Only now does it occur to me... that I've finally discovered the "real" Cobra Kai. Allow me to explain.
If you're new to the "V" series, you could start by reading my initial post on the subject which, though it is eventually hijacked by a happening known as "the Nut Slide of Doom," lays out the basic reasons why you should watch the first two miniseries and then stop before you get this far (to V: THE SERIES).
To recap: the V saga tells the story of the invasion of Earth by fascist aliens (who are actually rodent-snacking reptiles in disguise) who intend to rob our planet of its resources and enslave/eat our population. Some humans collaborate with them and become Vichy-style puppets and/or Hitler Youth. Others join the resistance, engaging in guerrilla warfare against the technologically superior Visitors. This story is skillfully told in V: THE ORIGINAL MINISERIES (1983). It is enjoyably continued as the actioner V: THE FINAL BATTLE (1984). By the time we get to V: THE SERIES, its gutted budget and watered-down purpose have rendered it virtually unwatchable. (Meanwhile, the hair has gotten bigger and the costumes have become more ridiculous, so the "so-bad-it's-good" aficionados can still have a little fun.)
Jane Badler is the best: DYNASTY meets XANADU, man
The plot of this episode follows "Sean," son of Marc Singer's "Mike Donovan" (the BEASTMASTER himself, and the perpetrator of the aforementioned Nut Slide of Doom), as he continues his indoctrination as a member of the Visitors' youth program. Sean is now played by Nicky Katt (DAZED AND CONFUSED, THE LIMEY, THE BURBS), a longtime character actor and terrific smartass, who is at this point still a literal child.
Presumably because THE KARATE KID had come out that summer, this episode features the Visitors attempting to re-educate their human wards at a karate dojo.
They introduce a new character to do so: "Klaus" (Thomas Callaway), who is equal parts "Jaws" from James Bond, random leather daddy, and "Kreese" from THE KARATE KID.
He is a sadist with a detachable hand which unveils a chain/whip extension.

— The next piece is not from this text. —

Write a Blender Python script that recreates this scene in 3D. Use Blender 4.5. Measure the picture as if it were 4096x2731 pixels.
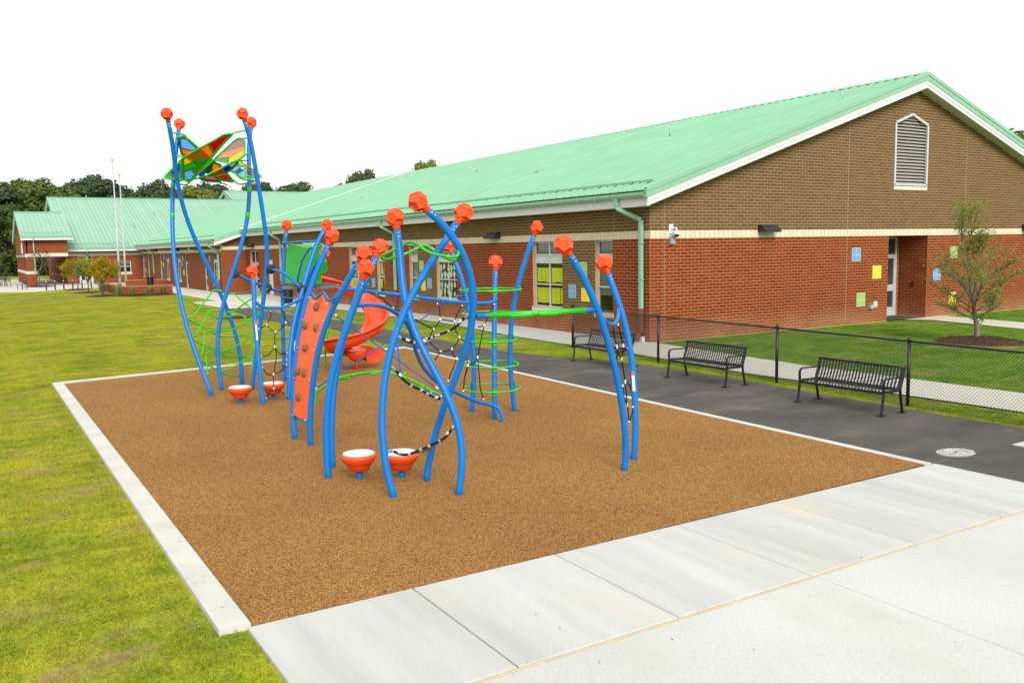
import bpy, math, random
from mathutils import Vector, Matrix
from mathutils.geometry import tessellate_polygon
random.seed(7)
for o in list(bpy.data.objects): bpy.data.objects.remove(o)
S = bpy.context.scene; COL = S.collection
R = math.radians

# ---------------------------------------------------------------- camera, sky, sun, exposure
cam = bpy.data.objects.new('camera', bpy.data.cameras.new('camera')); COL.objects.link(cam)
cam.data.sensor_width = 36; cam.data.lens = 3503.2/4096*36
cam.data.clip_start = .05; cam.data.clip_end = 2000
cam.matrix_world = Matrix(((.8506031, .0703460, -.5210815, 0), (-.5255302, .0815067, -.8468617, 0),
                           (-.0171017, .9941872, .1062988, 2.95), (0, 0, 0, 1)))
S.camera = cam
W = bpy.data.worlds.new('World'); S.world = W; W.use_nodes = True
nt = W.node_tree; nt.nodes.clear()
SUN_EL, SUN_AZ = R(34), R(193)          # azimuth of the sun, clockwise from +Y
sky = nt.nodes.new('ShaderNodeTexSky'); sky.sky_type = 'NISHITA'; sky.sun_disc = False
sky.sun_elevation = SUN_EL; sky.sun_rotation = SUN_AZ; sky.dust_density = 4; sky.air_density = 1
tc = nt.nodes.new('ShaderNodeTexCoord')
cl = nt.nodes.new('ShaderNodeTexNoise'); cl.inputs['Scale'].default_value = 2.2; cl.inputs['Detail'].default_value = 5
nt.links.new(tc.outputs['Generated'], cl.inputs['Vector'])
cr = nt.nodes.new('ShaderNodeValToRGB')   # overcast deck: bright cloud with faint greyer folds
cr.color_ramp.elements[0].position = .3; cr.color_ramp.elements[0].color = (8.6, 8.9, 9.2, 1)
cr.color_ramp.elements[1].position = .7; cr.color_ramp.elements[1].color = (10.2, 10.3, 10.4, 1)
nt.links.new(cl.outputs['Fac'], cr.inputs['Fac'])
mx = nt.nodes.new('ShaderNodeMix'); mx.data_type = 'RGBA'; mx.inputs['Factor'].default_value = .94
nt.links.new(sky.outputs['Color'], mx.inputs['A']); nt.links.new(cr.outputs['Color'], mx.inputs['B'])
bg = nt.nodes.new('ShaderNodeBackground'); bg.inputs['Strength'].default_value = .093
nt.links.new(mx.outputs['Result'], bg.inputs['Color'])
wo = nt.nodes.new('ShaderNodeOutputWorld'); nt.links.new(bg.outputs['Background'], wo.inputs['Surface'])
sl = bpy.data.lights.new('sun', 'SUN'); sl.energy = 2.8; sl.angle = R(28); sl.color = (1, .96, .9)
sun = bpy.data.objects.new('sun', sl); COL.objects.link(sun)
sd = Vector((math.sin(SUN_AZ)*math.cos(SUN_EL), math.cos(SUN_AZ)*math.cos(SUN_EL), math.sin(SUN_EL)))
sun.rotation_euler = sd.to_track_quat('Z', 'Y').to_euler()
vs = S.view_settings; vs.view_transform = 'Standard'; vs.look = 'None'; vs.gamma = 1; vs.use_curve_mapping = False
vs.exposure = .38
# ---------------------------------------------------------------- helpers
def V(*a): return Vector(a)
class MB:
    """collects shapes; build() links them as ONE mesh object"""
    def __init__(s): s.v = []; s.f = []; s.m = []; s.sm = []
    def add(s, vs, fs, mi=0, smooth=False):
        b = len(s.v); s.v += [tuple(v) for v in vs]
        for f in fs: s.f.append(tuple(i+b for i in f)); s.m.append(mi); s.sm.append(smooth)
        return s
    def box(s, a, b, mi=0):
        (x0, y0, z0), (x1, y1, z1) = a, b
        return s.add([(x0,y0,z0),(x1,y0,z0),(x1,y1,z0),(x0,y1,z0),(x0,y0,z1),(x1,y0,z1),(x1,y1,z1),(x0,y1,z1)],
                     [(3,2,1,0),(4,5,6,7),(0,1,5,4),(1,2,6,5),(2,3,7,6),(3,0,4,7)], mi)
    def bar(s, p, q, w, h, up=(0,0,1), mi=0):
        p, q = Vector(p), Vector(q); d = (q-p).normalized(); up = Vector(up)
        if abs(d.dot(up)) > .98: up = Vector((1, 0, 0))
        r = d.cross(up).normalized()*w/2; u = r.cross(d).normalized()*h/2
        vs = [p-r-u, p+r-u, p+r+u, p-r+u, q-r-u, q+r-u, q+r+u, q-r+u]
        return s.add(vs, [(3,2,1,0),(4,5,6,7),(0,1,5,4),(1,2,6,5),(2,3,7,6),(3,0,4,7)], mi)
    def tube(s, pts, r, n=8, closed=False, mi=0, smooth=True, caps=True):
        pts = [Vector(p) for p in pts]; N = len(pts)
        rad = r if isinstance(r, (list, tuple)) else [r]*N
        t0 = ((pts[1]-pts[0]) if not closed else (pts[1]-pts[-1])).normalized()
        ref = Vector((0, 0, 1)) if abs(t0.z) < .9 else Vector((1, 0, 0))
        u = t0.cross(ref).normalized(); vs = []; pt = t0
        for i, p in enumerate(pts):
            if closed: t = (pts[(i+1) % N]-pts[i-1]).normalized()
            elif i == 0: t = t0
            elif i == N-1: t = (pts[i]-pts[i-1]).normalized()
            else: t = ((pts[i+1]-p).normalized()+(p-pts[i-1]).normalized()).normalized()
            u = (u-t*u.dot(t)).normalized(); w = t.cross(u)
            for k in range(n):
                a = 2*math.pi*k/n; vs.append(p+(u*math.cos(a)+w*math.sin(a))*rad[i])
        fs = []
        for i in range(N if closed else N-1):
            j = (i+1) % N
            for k in range(n): fs.append((i*n+k, i*n+(k+1) % n, j*n+(k+1) % n, j*n+k))
        b = len(s.v); s.add(vs, fs, mi, smooth)
        if caps and not closed:
            s.f += [tuple(b+k for k in reversed(range(n))), tuple(b+(N-1)*n+k for k in range(n))]; s.m += [mi, mi]; s.sm += [False, False]
        return s
    def lathe(s, prof, c=(0,0,0), n=24, mi=0, smooth=True, axis=None):
        c = Vector(c); rot = Matrix.Identity(3)
        if axis is not None: rot = Vector((0,0,1)).rotation_difference(Vector(axis)).to_matrix()
        vs = []; fs = []
        for r, z in prof:
            for k in range(n):
                a = 2*math.pi*k/n; vs.append(c+rot @ Vector((r*math.cos(a), r*math.sin(a), z)))
        for i in range(len(prof)-1):
            for k in range(n): fs.append((i*n+k, i*n+(k+1) % n, (i+1)*n+(k+1) % n, (i+1)*n+k))
        s.add(vs, fs, mi, smooth)
        b = len(s.v)-len(vs)
        if prof[0][0] > 1e-5: s.f.append(tuple(b+k for k in reversed(range(n)))); s.m.append(mi); s.sm.append(False)
        if prof[-1][0] > 1e-5: s.f.append(tuple(b+(len(prof)-1)*n+k for k in range(n))); s.m.append(mi); s.sm.append(False)
        return s
    def slab(s, poly, th, mi=0):
        """planar polygon given thickness th along its normal (centred)"""
        p = [Vector(q) for q in poly]; n = Vector((0,0,0))
        for i in range(len(p)):
            a, b = p[i], p[(i+1) % len(p)]; n += a.cross(b)
        n = n.normalized()*th/2; N = len(p)
        return s.add([q-n for q in p]+[q+n for q in p], [tuple(reversed(range(N))), tuple(range(N, 2*N))]+[(i, (i+1) % N, N+(i+1) % N, N+i) for i in range(N)], mi)
    def prism(s, poly, z0, z1, mi=0):
        N = len(poly)
        return s.add([(x,y,z0) for x,y in poly]+[(x,y,z1) for x,y in poly], [tuple(reversed(range(N))), tuple(range(N,2*N))]+[(i,(i+1)%N,N+(i+1)%N,N+i) for i in range(N)], mi)
    def mesh(s, name, mats):
        me = bpy.data.meshes.new(name); me.from_pydata(s.v, [], s.f)
        for m in (mats if isinstance(mats, (list, tuple)) else [mats]): me.materials.append(m)
        me.polygons.foreach_set('material_index', s.m); me.polygons.foreach_set('use_smooth', s.sm); me.update()
        return me
    def build(s, name, mats, parent=None, **kw): return obj(name, s.mesh(name, mats), parent, **kw)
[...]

It's a whole thing. Anyway, he runs this evil dojo,
which is, for all intents and purposes, "Cobra Kai" with more space Nazis.
Now, the visual pun here is that the Visitors––who, remember, are reptiles in human disguises––are pretty close to cobras themselves, therefore, making this a technically more "authentic" Cobra Kai than the one featured in THE KARATE KID!

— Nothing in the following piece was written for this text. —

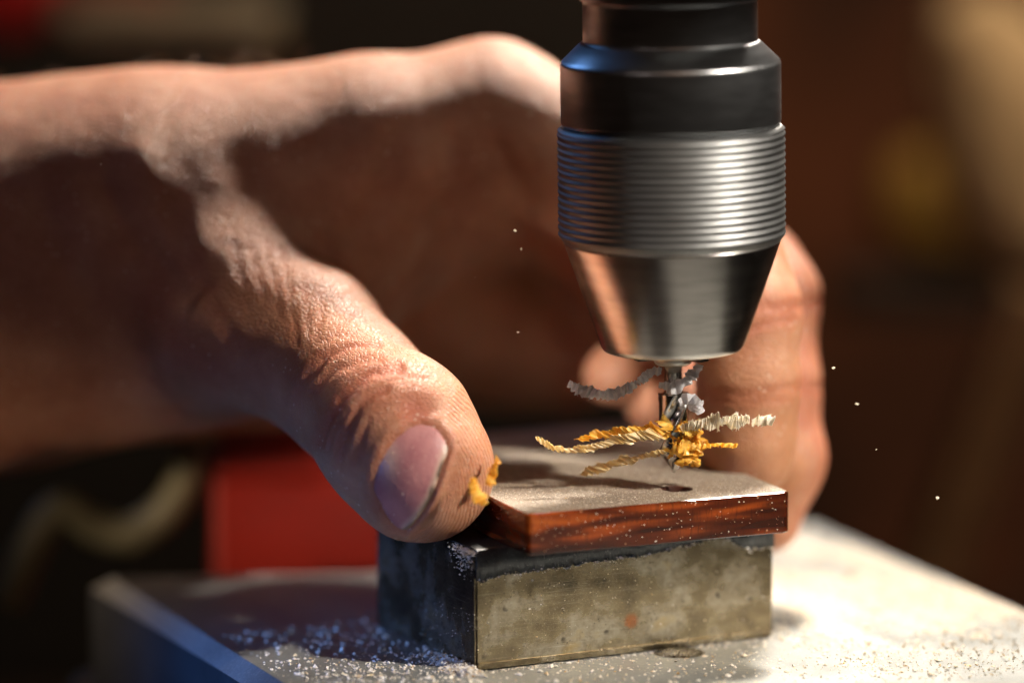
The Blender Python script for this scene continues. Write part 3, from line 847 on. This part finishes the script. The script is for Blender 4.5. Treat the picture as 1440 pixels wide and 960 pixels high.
ribbon(A((800, 539, -2), (818, 549, -3), (850, 555, -3.5), (880, 548, -3), (900, 535, -2.5), (915, 524, -2), (930, 522, -2.5)), [.9, 1.9, 1.9, 1.7, 1.6, 1.5, 1.2], S_GRY, 'shaving', 'long grey curled shaving reaching left from the drill shank', G, .8, .26, .1, .3, seed=1)
ribbon(A((928, 540, -2.6), (950, 545, -3.2), (965, 535, -2.8), (978, 522, -2.2), (984, 512, -2)), [1.2, 1.9, 2.2, 2.2, 1.2], S_GRY, 'shaving', 'crumpled grey shaving wrapped across the front of the drill shank', G, 1.1, .3, .1, .5, (-.3, 0, 1), seed=2)
ribbon(A((955, 566, -3), (968, 560, -2.8), (980, 570, -2.4), (986, 580, -2)), [1.0, 2.2, 2.4, 1.4], S_GRY, 'shaving', 'small pale grey flake standing right of the drill flutes', G, 1.2, .35, .1, .5, (.2, 0, 1), seed=3)
ribbon(A((958, 603, -3), (985, 597, -3.2), (1015, 592, -3.5), (1040, 592, -3.8), (1054, 590, -4)), [1.3, 2.0, 1.5, 2.5, 1.9, 2.4, 1.2], S_WHT, 'shaving', 'thick cream ruffled shaving pointing right from the drill bit', G, .32, .2, .15, .25, seed=4)
ribbon(A((1058, 595, -4), (1070, 591, -4.2), (1088, 592, -4.4)), [.9, 1.9, 1.7], S_WHT, 'shaving', 'short white flake just beyond the end of the cream shaving', G, .9, .22, .15, .3, seed=5)
ribbon(A((755, 616, -3), (775, 628, -3.2), (805, 633, -3.4), (840, 626, -3.4), (880, 616, -3.3), (925, 610, -3)), [.5, 1.0, .8, 1.5, 1.0, 2.0, 1.4, 2.3], S_CRM, 'shaving', 'long pale twisted shaving reaching far left of the drill bit', G, .75, .24, -1.1, .25, seed=6)
ribbon(A((815, 618, -1), (850, 610, -1.2), (890, 606, -1.6), (930, 602, -2.4)), [.5, 1.7, 1.1, 2.4, 1.4, 2.1], S_YEL, 'shaving', 'broad yellow shaving lying behind the pale twisted one', G, .75, .2, -1.0, .25, seed=7)
ribbon(A((820, 668, 1), (840, 659, .6), (868, 650, 0), (900, 643, -1), (935, 634, -2.4)), [.9, 2.0, 1.1, 1.9, .7, 1.0, .6], S_CRM, 'shaving', 'low drooping yellow shaving left of the drill point', G, .8, .26, -.9, .3, seed=8)
ribbon(A((965, 632, -3), (985, 628, -3.2), (1005, 625, -3.4), (1022, 626, -3.5), (1037, 626, -3.5)), [.9, .8, .6, .9, .6], S_YEL, 'shaving', 'thin yellow thread shaving right of the drill bit', G, .8, .2, .3, .3, seed=9)
jn = ([], []); rr = random.Random(5)
for k in range(34):
    a0 = rr.uniform(-2.1, .6); rad = 2.35 + rr.uniform(0, 1.1); zc = AT(950, rr.uniform(596, 645), 0)[2]; da = rr.uniform(.4, 1.2) * rr.choice((-1, 1))
    pts = [np.array([PIV[0] + .5 + rad * math.cos(a0 + da * q) * (1 + .12 * rr.uniform(-1, 1)), rad * math.sin(a0 + da * q), zc + .5 * q * rr.uniform(-1, 1)]) for q in np.linspace(0, 1, 4)]
    pts[-1] = pts[-1] + np.array([rr.uniform(-.2, 1.6), -rr.uniform(0, .9), rr.uniform(-.6, .8)])
    ribbon(pts, [.7, rr.uniform(1.2, 2.3), rr.uniform(1.2, 2.3), .6], None, '', '', '', rr.uniform(.9, 2.2), .10, rr.uniform(-.9, .9), .5, (rr.uniform(-1, 1), rr.uniform(-.4, .4), 1), seed=20 + k, join=jn)
o = obj('shaving', jn[0], jn[1], S_YEL, origin=PIV); m = o.modifiers.new('solid', 'SOLIDIFY'); m.thickness = .07 * MM
tag(o, 'tangled bright yellow shaving clump wound round the drill flutes', 'shaving', G)
ribbon(A((985, 622, -2.5), (972, 640, -3), (962, 650, -3), (958, 655, -2.6)), [.8, 1.9, 1.7, .9], S_YEL, 'shaving', 'folded yellow flake hanging right of the drill point', G, .9, .3, .2, .4, (.6, 0, 1), seed=40)
ribbon(A((700, 645, -14), (695, 658, -15), (690, 672, -16), (686, 682, -17)), [1.5, 1.7, 1.6, .9], S_YEL, 'shaving', 'bright yellow crimped shaving stuck along the right side of the thumb', G, .5, .25, .4, .2, (1, 0, .35), seed=41)
ribbon(A((666, 672, -19), (668, 688, -19.4), (676, 702, -19.4), (684, 708, -19)), [1.0, 2.0, 2.2, 1.0], S_YEL, 'shaving', 'folded yellow shaving stuck to the thumb tip beside the plate corner', G, .7, .3, .2, .3, (1, 0, .5), seed=42)

# flying chips
for i, (px, py, Y, s_) in enumerate([(1205, 568, -8, .30), (1318, 700, -8, .36), (1172, 517, -2, .26), (725, 325, -3, .30), (733, 350, -3, .24), (1232, 632, -4, .18), (668, 390, 0, .14), (728, 467, 0, .18), (142, 231, -5, .16), (558, 166, -5, .12)]):
    v, f = [], []; add_grain(v, f, AT(px, py, Y), s_); 
    lab = ['white chip in mid air right of the curled fingers', 'white chip in mid air above the right edge of the table', 'tiny white chip in mid air right of the nose cone', 'white chip in mid air left of the grooved sleeve', 'smaller white chip just below another left of the grooved sleeve', 'faint chip in mid air right of the fingertips', 'faint speck in mid air above the thumb', 'faint speck in mid air between thumb and chuck', 'faint speck in front of the wrist', 'faint speck in front of the back of the hand'][i]
    tag(obj('chip', v, f, S_WHT, origin=AT(px, py, Y)), lab, 'chip', 'chips flying off the drill')

# ------------------------------------------------------------------ dust on the table
def dust():
    st = .55
    us = np.arange(BW + 1.5, TR - .3, st); vs = np.arange(-40, 76, st)
    U_, V_ = np.meshgrid(us, vs, indexing='ij')
    n1 = fbm(np.stack([U_ * .10, V_ * .07, 0 * U_], -1), 3); n2 = fbm(np.stack([U_ * .55, V_ * .55, 0 * U_ + 5], -1), 3)
    along = np.clip((U_ - BW - 4) / 9, 0, 1) * np.clip((V_ + 26) / 22, 0, 1)
    bare = np.exp(-(((V_ - 62) / 9) ** 2)) * .5
    H = .75 * (n1 + .02 + .75 * along - bare) * along + .34 * n2 - .34
    H *= np.clip((TR - U_) / 1.5, .1, 1)
    H += RNG.normal(0, .07, H.shape)
    P = LOC(np.stack([U_, V_, np.clip(H, -.2, 1.6)], -1))
    n, m = H.shape; k = np.arange(n * m).reshape(n, m)
    q = np.stack([k[:-1, :-1], k[1:, :-1], k[1:, 1:], k[:-1, 1:]], -1).reshape(-1, 4)
    hq = H.reshape(-1)[q].max(1); q = q[hq > -.02]
    used, inv = np.unique(q, return_inverse=True)
    tag(obj('sawdust', P.reshape(-1, 3)[used], inv.reshape(-1, 4), DUST, origin=C0, smooth=True), 'cream sawdust lying over the right side of the table', 'sawdust', kind='stuff')
    gv, gf = [], []
    def put(u, v, s_, dz=0): add_grain(gv, gf, LOC(np.array([u, v, .3 * s_ + dz])), s_)
    for _ in range(5200):
        u = random.uniform(BW + .5, TR - .4); v = random.uniform(-38, 70)
        put(u, v, abs(random.gauss(.10, .10)) + .05, random.uniform(0, .5) if u > BW + 6 else 0)
    for _ in range(4200):                       # left of the block and in front
        u = random.uniform(TL, BW + 6); v = random.uniform(-34, 40)
        if 0 < u < BW and v > -.5: continue
        if u > TL + .11 * max(0, v - 5) + .4: put(u, v, abs(random.gauss(.09, .12)) + .05)
    for _ in range(700): put(random.uniform(TL + 3.5, -2), random.uniform(-12, 14), abs(random.gauss(.10, .12)) + .05)
    for _ in range(1500):                       # little heap against the left foot of the block
        t_ = abs(random.gauss(0, 5)); put(-abs(random.gauss(0, 1.5)) - .2, t_ + random.gauss(-1, 1.5), random.uniform(.07, .3), max(0, random.gauss(.2, .35)))
    for _ in range(700):
        put(random.uniform(0, BW), -abs(random.gauss(.2, 1.2)) - .15, random.uniform(.04, .15))
    tag(obj('dust_grains', gv, gf, GRAIN, origin=C0), 'loose white dust grains scattered over the steel table', 'dust', kind='stuff')
    # oil drop at the foot of the block
    c = ATZ(955, 917, 0); v, f = lathe([(.02, .62), (1.2, .58), (2.4, .45), (3.4, .24), (4.1, .02)], 48, (0, 0))
    v = np.array(v) * np.array([1, .9, 1]) + c
    tag(obj('oil_drop', v, f, OIL, origin=c, smooth=True), 'clear flat oil drop on the table at the foot of the block', 'oil drop')
dust()

# ------------------------------------------------------------------ blurred things behind
def bg_box(name, label, cat, px0, py0, px1, py1, Y, dep, mat, bev=4, yaw=0, tilt=0):
    a, b = AT(px0, py1, Y), AT(px1, py0, Y)
    w, hgt = (b - a)[0], b[2] - a[2]; base = np.array([(a[0] + b[0]) / 2, Y, a[2]])
    v, f = box_bevel((-w / 2, 0, 0), (w / 2, dep, hgt), bev)
    o = obj(name, v + base, f, mat, origin=base, smooth=False); o.rotation_euler = (0, tilt, yaw)
    return tag(o, label, cat)
RED = plain('red_paint', (.25, .014, .007), .4, 0, .2, .03)
# red vice jaw on the table behind the thumb
e0, e1 = ATZ(158, 811, 0), ATZ(720, 802, 0); ed = (e1 - e0) / np.linalg.norm(e1 - e0)
b0 = ATZ(455, 806, 0) + np.array([-ed[1], ed[0], 0]) * 26 + np.array([0, 0, -190])
v, f = box_bevel((-18, 0, 0), (26, 30, 201), 1.2)
lid, lf = box_bevel((-17, .8, 201), (25, 29, 206), 1.0)
n = len(v); v = np.vstack([v, lid]); f = f + [[n + i for i in q] for q in lf]
o = obj('red_box', v + b0, f, RED, origin=b0); o.rotation_euler = (0, 0, math.atan2(ed[1], ed[0]))
tag(o, 'red painted metal box standing close behind the table and thumb', 'box')
# pale hose looping at the lower left
hp = A((10, 850, 92), (55, 750, 92), (92, 715, 92), (140, 742, 92), (190, 748, 91), (242, 708, 90), (275, 640, 88), (292, 580, 88))
v, f = tube(hp, [3, 3.2, 3.2, 3.2, 3.2, 3.1, 3, 3], 20, 90)
tag(obj('hose', v, f, plain('pale_rubber', (.20, .19, .11), .5), origin=hp[0], smooth=True), 'pale curved hose hanging below the wrist', 'hose')
bg_box('grey_rail', 'blurred grey rail above the wrist', 'rail', 75, 18, 385, 58, 260, 40, plain('grey_paint', (.40, .36, .28), .5), 5)
bg_box('red_canister', 'dark red canister in the top left corner', 'canister', -60, -60, 58, 60, 300, 60, plain('dark_red_paint', (.50, .012, .015), .4), 8)
bg_box('red_strip', 'thin red bar above the grey rail at the top', 'bar', 60, -16, 230, 8, 300, 30, plain('dull_red_paint', (.26, .03, .015), .4), 4)
def bag(name, label, cat, px, py, Y, rx, rz, mat, sh=(1, 1, 1), rot=0):
    c = AT(px, py, Y); bm = bmesh.new(); bmesh.ops.create_icosphere(bm, subdivisions=4, radius=1)
    v = np.array([list(x.co) for x in bm.verts]); bm.verts.index_update(); f = [[q.index for q in x.verts] for x in bm.faces]; bm.free()
    v = np.sign(v) * np.abs(v) ** .8 * (1 + .10 * fbm(v * 1.6 + px, 3))[:, None]
    v = v * np.array([rx, rx * .7, rz]) * PXMM(Y)
    ca, sa = math.cos(rot), math.sin(rot); x, z = v[:, 0] * ca - v[:, 2] * sa, v[:, 0] * sa + v[:, 2] * ca
    v = np.stack([x, v[:, 1], z], -1) + c
    return tag(obj(name, v, f, mat, origin=c, smooth=True), label, cat)
bg_box('dark_panel', 'near black panel added to darken the view behind knuckles and chuck', 'dark_panel', -500, -160, 1010, 1000, 420, 60, plain('black_paint', (.012, .011, .010), .5), 6)  # added near-black sheet that darkens the background
bg_box('dark_tool_roll', 'dark horizontal roll behind the right of the chuck', 'roll', 1165, 392, 1520, 450, 320, 30, plain('dark_cloth', (.02, .012, .009), .9), 8)
bag('cloth_bag', 'slumped tan cloth bag at the upper right', 'bag', 1415, 190, 330, 105, 200, plain('tan_cloth', (.60, .44, .26), .9), rot=.25)
bag('yellow_pouch', 'dull yellow pouch below the tan bag', 'pouch', 1325, 290, 400, 95, 75, plain('yellow_cloth', (.30, .17, .025), .8))
bag('olive_knob', 'small olive knob behind the knuckles', 'knob', 392, 62, 210, 20, 12, plain('olive_paint', (.22, .17, .07), .5))
bag('tan_ball', 'tan rounded knob at the lower left corner', 'knob', 165, 985, 90, 70, 42, plain('tan_wood', (.40, .27, .14), .6))
def board(name, label, pts, Y, w, mat):
    a, b = AT(*pts[0], Y), AT(*pts[1], Y); d = b - a; L = np.linalg.norm(d); d /= L; s_ = np.cross(d, [0, 1, 0])
    v, f = box_bevel((0, -w / 2, 0), (L, w / 2, 14), 1.5)
    v = a + v[:, 0:1] * d + v[:, 1:2] * s_ + v[:, 2:3] * np.array([0, 1., 0])
    return tag(obj(name, v, f, mat, origin=a), label, 'board')
board('leaning_board', 'brown wooden board leaning behind the right of the table', ((1300, 850), (1460, 420)), 210, 11, plain('brown_wood', (.34, .21, .10), .6))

Anyway, this plotline comes to a close when Nicky Katt punches out (eventual KARATE KID alumnus) Michael Ironside and throws in his lot with the Visitors for good.
This does provide us with the excellent––if extremely improbable––visual of Ironside getting his ass kicked by a stone-cold child. (Who strikes first, strikes hard, and shows no mercy.)
I guess they did teach him some effective moves down at the fascist snake-man dojo. Uh, Kreese would be proud?